Arrivée au sommet. -« Houlàlà, c’est haut » Echange de photos. Il y a un peu la foule, fort sympathique d’ailleurs. Il est question de manger mais mes camarades, pour retrouver leur appétit, ont envie d’être redescendus de cette cheminée qui les tracasse.

Casse-crôute, repos. Il fait chaud. La vue est somptueuse. Les lacs d’Aubert, Aumar, les Laquettes, le pic du Midi, le vallon de la Glère et les névés du Néouvielle.... La neige a ramolli. Je talonne consciencieusement pour faire une trace tout confort (cela me réveillera une vieille blessure, ouille !). Dès qu’il n’y a plus de danger (aucun risque de heurter un rocher en cas de glissade), je propose de descendre direct en ramasse piquée-marchée puis glissée. Chacun est différent : l’un essaye, l’autre se rassure en restant sur le chemin.Entre ce moment et la fin de la descente des névés, chacun, plus ou moins vite, aura appris à appliquer la bonne technique pour sa sécurité. V’là le fameux névé pentu-qui-fait-vachement-peur : on révise la position d’arrêt bâtons-piques et on y va.

Marina glisse et s’arrête en bâtons-piques : elle a compris qu’elle peut se faire confiance. Sur la fin les voilà à prendre les derniers névés pour le plaisir alors qu’il y a le chemin à coté. C’est gagné, quel bonheur !
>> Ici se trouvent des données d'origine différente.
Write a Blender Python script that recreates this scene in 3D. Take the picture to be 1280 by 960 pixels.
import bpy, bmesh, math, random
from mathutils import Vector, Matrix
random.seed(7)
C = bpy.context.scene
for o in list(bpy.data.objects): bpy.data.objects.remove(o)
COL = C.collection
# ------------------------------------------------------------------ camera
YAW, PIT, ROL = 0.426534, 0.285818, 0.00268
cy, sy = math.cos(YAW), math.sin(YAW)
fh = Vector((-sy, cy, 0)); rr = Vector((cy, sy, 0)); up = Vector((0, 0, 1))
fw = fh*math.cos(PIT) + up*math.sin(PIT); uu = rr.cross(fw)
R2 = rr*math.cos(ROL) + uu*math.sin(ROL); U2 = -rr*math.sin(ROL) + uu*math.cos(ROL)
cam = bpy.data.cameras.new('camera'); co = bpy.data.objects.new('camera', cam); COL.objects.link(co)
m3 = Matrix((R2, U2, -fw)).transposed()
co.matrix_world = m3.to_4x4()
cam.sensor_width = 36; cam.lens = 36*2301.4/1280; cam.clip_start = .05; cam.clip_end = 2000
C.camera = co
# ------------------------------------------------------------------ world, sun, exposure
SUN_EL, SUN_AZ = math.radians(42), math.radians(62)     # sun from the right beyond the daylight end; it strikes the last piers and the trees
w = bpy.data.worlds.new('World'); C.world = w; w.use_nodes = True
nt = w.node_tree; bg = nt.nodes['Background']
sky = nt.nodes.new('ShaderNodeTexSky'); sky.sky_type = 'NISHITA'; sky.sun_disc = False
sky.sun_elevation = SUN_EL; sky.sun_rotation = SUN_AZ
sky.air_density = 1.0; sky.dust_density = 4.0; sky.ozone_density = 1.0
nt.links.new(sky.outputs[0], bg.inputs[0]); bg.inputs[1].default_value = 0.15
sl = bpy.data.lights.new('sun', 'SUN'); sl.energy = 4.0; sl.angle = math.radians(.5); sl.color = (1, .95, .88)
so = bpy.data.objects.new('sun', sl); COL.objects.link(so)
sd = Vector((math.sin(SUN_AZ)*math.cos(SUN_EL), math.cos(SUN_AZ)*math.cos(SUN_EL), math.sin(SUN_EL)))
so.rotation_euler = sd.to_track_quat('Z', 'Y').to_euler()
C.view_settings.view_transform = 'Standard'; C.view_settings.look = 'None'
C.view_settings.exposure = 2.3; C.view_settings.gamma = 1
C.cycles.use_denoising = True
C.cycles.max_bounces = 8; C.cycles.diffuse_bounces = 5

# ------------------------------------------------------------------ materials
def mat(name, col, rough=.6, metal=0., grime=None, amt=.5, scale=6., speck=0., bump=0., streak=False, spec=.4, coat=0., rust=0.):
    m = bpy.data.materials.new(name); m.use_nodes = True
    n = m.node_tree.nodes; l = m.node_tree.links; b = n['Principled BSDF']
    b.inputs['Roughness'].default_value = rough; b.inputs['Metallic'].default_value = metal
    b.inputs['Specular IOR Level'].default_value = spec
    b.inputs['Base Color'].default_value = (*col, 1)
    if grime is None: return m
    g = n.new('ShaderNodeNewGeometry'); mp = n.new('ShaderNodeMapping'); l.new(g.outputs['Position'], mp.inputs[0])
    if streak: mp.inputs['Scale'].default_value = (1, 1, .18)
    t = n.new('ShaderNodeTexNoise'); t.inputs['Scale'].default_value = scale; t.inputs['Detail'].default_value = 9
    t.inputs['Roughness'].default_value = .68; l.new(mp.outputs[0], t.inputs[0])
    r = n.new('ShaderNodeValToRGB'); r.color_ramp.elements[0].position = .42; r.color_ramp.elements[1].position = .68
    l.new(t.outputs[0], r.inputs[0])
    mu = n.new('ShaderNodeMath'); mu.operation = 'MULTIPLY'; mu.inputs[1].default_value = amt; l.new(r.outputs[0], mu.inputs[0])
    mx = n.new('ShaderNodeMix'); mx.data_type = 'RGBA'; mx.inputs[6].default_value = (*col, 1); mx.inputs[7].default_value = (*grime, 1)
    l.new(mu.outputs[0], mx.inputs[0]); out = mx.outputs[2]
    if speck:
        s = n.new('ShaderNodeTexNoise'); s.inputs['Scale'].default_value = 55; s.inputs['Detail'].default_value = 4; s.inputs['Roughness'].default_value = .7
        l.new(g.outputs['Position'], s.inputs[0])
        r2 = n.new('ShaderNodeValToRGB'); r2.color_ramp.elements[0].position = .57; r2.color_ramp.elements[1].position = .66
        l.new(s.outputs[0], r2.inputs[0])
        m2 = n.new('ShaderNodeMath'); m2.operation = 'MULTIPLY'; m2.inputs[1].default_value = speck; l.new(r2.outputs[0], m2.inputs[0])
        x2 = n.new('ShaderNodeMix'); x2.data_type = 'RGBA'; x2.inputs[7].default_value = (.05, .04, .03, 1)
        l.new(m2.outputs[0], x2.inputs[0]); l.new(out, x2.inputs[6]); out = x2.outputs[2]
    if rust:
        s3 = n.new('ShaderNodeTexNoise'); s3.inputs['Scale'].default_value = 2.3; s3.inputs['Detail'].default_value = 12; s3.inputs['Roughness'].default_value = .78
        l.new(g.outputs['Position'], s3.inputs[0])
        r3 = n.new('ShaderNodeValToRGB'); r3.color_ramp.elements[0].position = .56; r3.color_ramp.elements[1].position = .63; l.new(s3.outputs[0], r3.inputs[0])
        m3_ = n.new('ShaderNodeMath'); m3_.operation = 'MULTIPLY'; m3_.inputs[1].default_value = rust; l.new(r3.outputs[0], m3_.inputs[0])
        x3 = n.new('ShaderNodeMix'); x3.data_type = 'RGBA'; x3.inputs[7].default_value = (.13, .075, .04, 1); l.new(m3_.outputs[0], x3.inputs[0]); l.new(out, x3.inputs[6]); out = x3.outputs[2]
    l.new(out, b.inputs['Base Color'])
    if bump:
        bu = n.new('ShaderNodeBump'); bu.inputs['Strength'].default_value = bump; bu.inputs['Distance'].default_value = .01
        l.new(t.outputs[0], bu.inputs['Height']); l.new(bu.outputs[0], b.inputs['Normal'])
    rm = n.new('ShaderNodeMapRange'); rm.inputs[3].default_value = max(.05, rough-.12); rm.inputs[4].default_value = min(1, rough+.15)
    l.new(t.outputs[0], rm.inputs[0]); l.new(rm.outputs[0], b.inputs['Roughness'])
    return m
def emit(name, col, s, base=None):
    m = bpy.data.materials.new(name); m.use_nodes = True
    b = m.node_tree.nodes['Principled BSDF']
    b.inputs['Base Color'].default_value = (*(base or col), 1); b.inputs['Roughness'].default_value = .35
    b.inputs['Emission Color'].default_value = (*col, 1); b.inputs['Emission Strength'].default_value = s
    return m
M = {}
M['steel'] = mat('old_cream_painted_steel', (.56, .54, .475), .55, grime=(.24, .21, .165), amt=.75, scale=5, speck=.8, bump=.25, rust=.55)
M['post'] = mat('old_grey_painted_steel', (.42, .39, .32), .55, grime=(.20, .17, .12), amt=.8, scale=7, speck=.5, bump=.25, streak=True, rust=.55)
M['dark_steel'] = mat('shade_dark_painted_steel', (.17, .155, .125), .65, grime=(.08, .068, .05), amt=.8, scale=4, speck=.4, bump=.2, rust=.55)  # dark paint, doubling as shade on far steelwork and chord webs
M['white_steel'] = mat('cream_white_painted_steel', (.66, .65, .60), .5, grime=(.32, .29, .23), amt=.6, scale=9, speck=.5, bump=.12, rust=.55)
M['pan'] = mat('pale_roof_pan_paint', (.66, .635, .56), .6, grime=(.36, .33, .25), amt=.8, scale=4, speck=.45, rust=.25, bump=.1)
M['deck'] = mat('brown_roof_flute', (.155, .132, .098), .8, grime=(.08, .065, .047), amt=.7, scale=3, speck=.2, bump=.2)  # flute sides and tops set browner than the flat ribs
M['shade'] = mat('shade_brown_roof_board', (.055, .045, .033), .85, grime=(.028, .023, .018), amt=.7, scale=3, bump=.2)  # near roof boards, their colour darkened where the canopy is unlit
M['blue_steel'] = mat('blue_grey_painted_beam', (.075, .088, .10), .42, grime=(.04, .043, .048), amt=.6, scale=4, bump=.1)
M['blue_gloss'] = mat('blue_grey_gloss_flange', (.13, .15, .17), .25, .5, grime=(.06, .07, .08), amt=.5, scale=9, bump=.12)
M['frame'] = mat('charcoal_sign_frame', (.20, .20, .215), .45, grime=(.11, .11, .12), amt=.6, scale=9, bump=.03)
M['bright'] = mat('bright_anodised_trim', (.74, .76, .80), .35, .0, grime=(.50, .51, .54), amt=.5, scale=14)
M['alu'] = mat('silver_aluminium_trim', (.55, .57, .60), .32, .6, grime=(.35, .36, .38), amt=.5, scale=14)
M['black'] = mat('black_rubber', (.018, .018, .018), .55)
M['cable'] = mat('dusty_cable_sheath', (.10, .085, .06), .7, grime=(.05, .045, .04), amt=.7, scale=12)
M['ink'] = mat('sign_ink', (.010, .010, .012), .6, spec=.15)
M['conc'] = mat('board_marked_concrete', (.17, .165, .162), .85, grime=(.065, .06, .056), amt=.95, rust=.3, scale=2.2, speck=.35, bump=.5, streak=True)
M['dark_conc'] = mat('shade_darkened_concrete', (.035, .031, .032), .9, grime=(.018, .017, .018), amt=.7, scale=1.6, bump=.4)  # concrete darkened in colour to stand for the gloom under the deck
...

Arrivée à Aubert pour un plouf (partiel ! ) dans l’eau fraîche...

L’embarras du choix - Les cairns : Ils sont (ou devraient être) le moyen d’indiquer le bon chemin. Au Néouvielle, avec les années chacun a caïrné un chemin de sa fantaisie, ni sûr, ni optimal. Alors, il se suffit plus de suivre les caïrns pour être sur le bon chemin, il faut vérifier d’abord si ce sont les bons cairns et pour cela il faut prendre du recul, comprendre le terrain. - Les techniques : En l’absence de démarche scientifique ou du moins objective, chaque « guide » bénévole incite ses suivants à l’imiter sans autre argument que celui de son autorité. Et comme le Néouvielle est assez facile, n’importe quelle technique y semble marcher. Ainsi, ses suivants se retrouvent affublés d’habitudes, de « cairns mentaux » dont ils auront le plus grand mal à se défaire. Que ce soit les cairns ou les techniques, le plus pratiqué, le plus visible n’est pas toujours le meilleur.

Epilogue Manon, merci pour ton accueil. Pierre merci pour ton voiturage. Manon, Pierre, Marina, David merci de m’avoir accordé votre confiance et votre attention pour ces deux jours de découverte. Deux jours ne suffisent pas pour tout connaître, d’autant que la neige était « trop facile ». Il vous faudra compléter par des entraînements sur neige dure. Mais l’essentiel, vous l’avez compris, est de ne pas suivre n’importe quel « cairn », surtout quand il refuse de vous dire pourquoi il est planté là. Le reste vous saurez l’inventer. Bonnes et belles randonnées.